Just One Vote July 22, 2012 at 06:00 PM
Here's another case of idealism crashing into reality. My dad used to say, "Locks are made for honest people". Our local and national legislators try to regulate our behavior, but laws are only as effective as their oversight and enforcement. So instead of enacting more laws, maybe we need to have a comprehensive conversation about the rights AND responsibilities conferred by our constitution. For example, if James Holmes had the right to buy 4 guns at local gun stores, did he also have the right to purchase 6,000 rounds of ammunition, bomb-making supplies and protective armor on the internet? Was there any oversight by his credit card company on these questionable transactions and shipments? Why do some laws confer rights and ignore responsibilities when the consequence can be so deadly. The answers lie within our politics because the internet isn't regulated like a domestic business. So how can our nation protect it's citizens without taking away the freedoms that built it? I believe we must all keep thinking, talking and writing. That's what the founding fathers did when they conceived this "grand experiment" called the United States of America. We should do no less.

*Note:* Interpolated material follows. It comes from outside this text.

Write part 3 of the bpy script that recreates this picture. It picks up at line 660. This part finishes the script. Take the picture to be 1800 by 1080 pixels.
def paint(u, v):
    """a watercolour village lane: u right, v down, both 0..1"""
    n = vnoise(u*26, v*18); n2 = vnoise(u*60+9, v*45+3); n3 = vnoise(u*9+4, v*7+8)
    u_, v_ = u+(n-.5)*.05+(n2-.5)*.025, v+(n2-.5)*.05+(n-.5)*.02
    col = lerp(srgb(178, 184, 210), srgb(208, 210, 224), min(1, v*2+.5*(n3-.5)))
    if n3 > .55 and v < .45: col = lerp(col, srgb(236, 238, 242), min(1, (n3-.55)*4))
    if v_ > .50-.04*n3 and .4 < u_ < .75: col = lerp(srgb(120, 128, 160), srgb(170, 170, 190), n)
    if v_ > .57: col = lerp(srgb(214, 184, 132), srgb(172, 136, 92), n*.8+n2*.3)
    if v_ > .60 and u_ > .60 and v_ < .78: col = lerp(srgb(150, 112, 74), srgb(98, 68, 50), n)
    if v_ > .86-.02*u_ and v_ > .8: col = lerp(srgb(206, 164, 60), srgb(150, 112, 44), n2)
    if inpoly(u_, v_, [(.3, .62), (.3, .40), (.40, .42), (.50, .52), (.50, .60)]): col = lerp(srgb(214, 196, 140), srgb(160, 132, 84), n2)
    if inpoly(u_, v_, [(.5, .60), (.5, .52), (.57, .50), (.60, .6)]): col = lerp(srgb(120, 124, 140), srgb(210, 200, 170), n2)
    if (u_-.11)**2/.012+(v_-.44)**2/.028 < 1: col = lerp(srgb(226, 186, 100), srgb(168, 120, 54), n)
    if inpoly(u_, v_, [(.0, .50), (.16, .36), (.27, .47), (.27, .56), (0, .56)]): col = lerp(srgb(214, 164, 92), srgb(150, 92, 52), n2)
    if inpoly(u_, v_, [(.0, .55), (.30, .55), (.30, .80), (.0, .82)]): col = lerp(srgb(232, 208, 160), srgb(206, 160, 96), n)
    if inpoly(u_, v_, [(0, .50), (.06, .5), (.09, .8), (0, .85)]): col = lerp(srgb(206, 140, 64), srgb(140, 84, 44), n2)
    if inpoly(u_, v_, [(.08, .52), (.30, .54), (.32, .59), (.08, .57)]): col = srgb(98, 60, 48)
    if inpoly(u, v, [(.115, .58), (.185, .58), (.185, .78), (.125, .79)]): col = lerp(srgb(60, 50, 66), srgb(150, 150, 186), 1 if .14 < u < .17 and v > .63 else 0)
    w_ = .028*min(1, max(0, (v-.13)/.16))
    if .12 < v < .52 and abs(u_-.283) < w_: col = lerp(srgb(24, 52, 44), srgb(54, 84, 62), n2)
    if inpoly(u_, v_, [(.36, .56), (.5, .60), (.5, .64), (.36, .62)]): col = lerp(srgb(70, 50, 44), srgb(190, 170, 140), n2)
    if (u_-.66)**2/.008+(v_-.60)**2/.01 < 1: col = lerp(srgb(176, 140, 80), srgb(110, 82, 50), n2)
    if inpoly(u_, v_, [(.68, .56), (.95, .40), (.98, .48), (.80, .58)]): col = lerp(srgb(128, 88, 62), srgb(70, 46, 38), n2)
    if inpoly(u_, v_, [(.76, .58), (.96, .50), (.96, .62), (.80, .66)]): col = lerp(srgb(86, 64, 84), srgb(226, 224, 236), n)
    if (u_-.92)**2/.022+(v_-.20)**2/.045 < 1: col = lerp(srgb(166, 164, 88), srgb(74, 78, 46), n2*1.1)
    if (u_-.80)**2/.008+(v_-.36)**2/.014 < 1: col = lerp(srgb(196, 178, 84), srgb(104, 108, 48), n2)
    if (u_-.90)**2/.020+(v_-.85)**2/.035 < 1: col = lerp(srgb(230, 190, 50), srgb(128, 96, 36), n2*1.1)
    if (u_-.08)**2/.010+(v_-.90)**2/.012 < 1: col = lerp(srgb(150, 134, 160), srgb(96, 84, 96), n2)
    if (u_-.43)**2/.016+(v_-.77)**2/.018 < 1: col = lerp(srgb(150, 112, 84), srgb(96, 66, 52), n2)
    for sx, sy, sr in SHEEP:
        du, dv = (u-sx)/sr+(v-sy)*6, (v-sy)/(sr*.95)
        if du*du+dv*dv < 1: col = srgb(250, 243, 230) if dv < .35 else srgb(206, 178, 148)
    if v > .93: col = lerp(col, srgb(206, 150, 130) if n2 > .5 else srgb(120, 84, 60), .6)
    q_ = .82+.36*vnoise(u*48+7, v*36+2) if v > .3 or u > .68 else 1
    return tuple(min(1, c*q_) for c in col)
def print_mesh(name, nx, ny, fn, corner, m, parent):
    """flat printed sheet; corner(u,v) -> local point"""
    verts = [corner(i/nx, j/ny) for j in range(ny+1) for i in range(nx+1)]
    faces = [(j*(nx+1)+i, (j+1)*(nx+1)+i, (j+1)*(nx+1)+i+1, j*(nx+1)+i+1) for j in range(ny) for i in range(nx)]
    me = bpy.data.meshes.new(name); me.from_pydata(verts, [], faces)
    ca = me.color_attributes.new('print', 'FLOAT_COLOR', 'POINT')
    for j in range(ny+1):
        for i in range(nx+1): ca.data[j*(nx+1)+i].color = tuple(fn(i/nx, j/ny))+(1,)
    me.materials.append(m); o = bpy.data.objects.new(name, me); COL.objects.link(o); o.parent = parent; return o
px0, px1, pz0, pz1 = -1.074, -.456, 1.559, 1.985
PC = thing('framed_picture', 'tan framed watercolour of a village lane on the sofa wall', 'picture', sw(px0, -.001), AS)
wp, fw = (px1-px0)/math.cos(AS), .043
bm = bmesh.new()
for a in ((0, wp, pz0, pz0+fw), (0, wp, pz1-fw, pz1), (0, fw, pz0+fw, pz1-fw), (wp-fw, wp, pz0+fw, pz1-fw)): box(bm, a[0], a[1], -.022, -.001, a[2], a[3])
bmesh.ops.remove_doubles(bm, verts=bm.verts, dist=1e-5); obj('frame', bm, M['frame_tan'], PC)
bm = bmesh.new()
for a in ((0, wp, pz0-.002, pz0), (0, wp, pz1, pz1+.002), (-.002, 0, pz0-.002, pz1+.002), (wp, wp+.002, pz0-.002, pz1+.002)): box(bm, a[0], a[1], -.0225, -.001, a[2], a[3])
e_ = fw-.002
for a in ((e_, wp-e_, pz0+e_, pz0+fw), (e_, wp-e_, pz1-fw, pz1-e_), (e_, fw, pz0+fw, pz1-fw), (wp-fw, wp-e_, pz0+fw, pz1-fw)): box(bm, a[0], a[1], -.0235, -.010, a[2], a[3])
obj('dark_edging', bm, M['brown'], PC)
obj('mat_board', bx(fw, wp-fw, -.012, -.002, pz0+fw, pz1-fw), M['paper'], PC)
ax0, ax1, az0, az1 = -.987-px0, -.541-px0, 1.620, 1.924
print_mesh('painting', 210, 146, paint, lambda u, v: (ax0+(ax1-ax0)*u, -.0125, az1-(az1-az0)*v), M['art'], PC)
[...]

Kris Marriott July 22, 2012 at 06:24 PM
Well said Geni. Though the internet regulation is a bit of a stretch for me. If I walk into several different gun shops around the area, I'm sure I could come up with that much ammo, and bomb making supplies are often household products that can be obtained in the same manor as I mentioned with ammo. We can't stop all of this without marshal law, and that is absolutely no way to live.
Marti Long July 22, 2012 at 11:24 PM
Keep the right to bear arms for ones own safety, just modify the law, so that it is not so darn easy for anyone to buy these type of clip magazines, which no american should ever have in their home for protection, no person on this planet should be able to buy those, except the federal government for use to defend out country at war. It is hideous to think that this could not be repeated if the laws stay as they are, and any one can buy these gun clips that fire off repeated rounds of amunition - all those people would not have been killed, if the Brady laws had remained in place years ago - let's take responsibility for placing this stuff in a sick persons' hands, which should never have happened. Law enforcement can do backgrounds, and records should be kept on who, why, it is necessary to buy such equipment.
Derek Vela July 23, 2012 at 04:45 PM
Will century 16 be open again or closed down forever and I highly doubt anyone will go another theater again. Oh man I wish I had a time machine so I can go back in time to prevent this massacre to ever happen.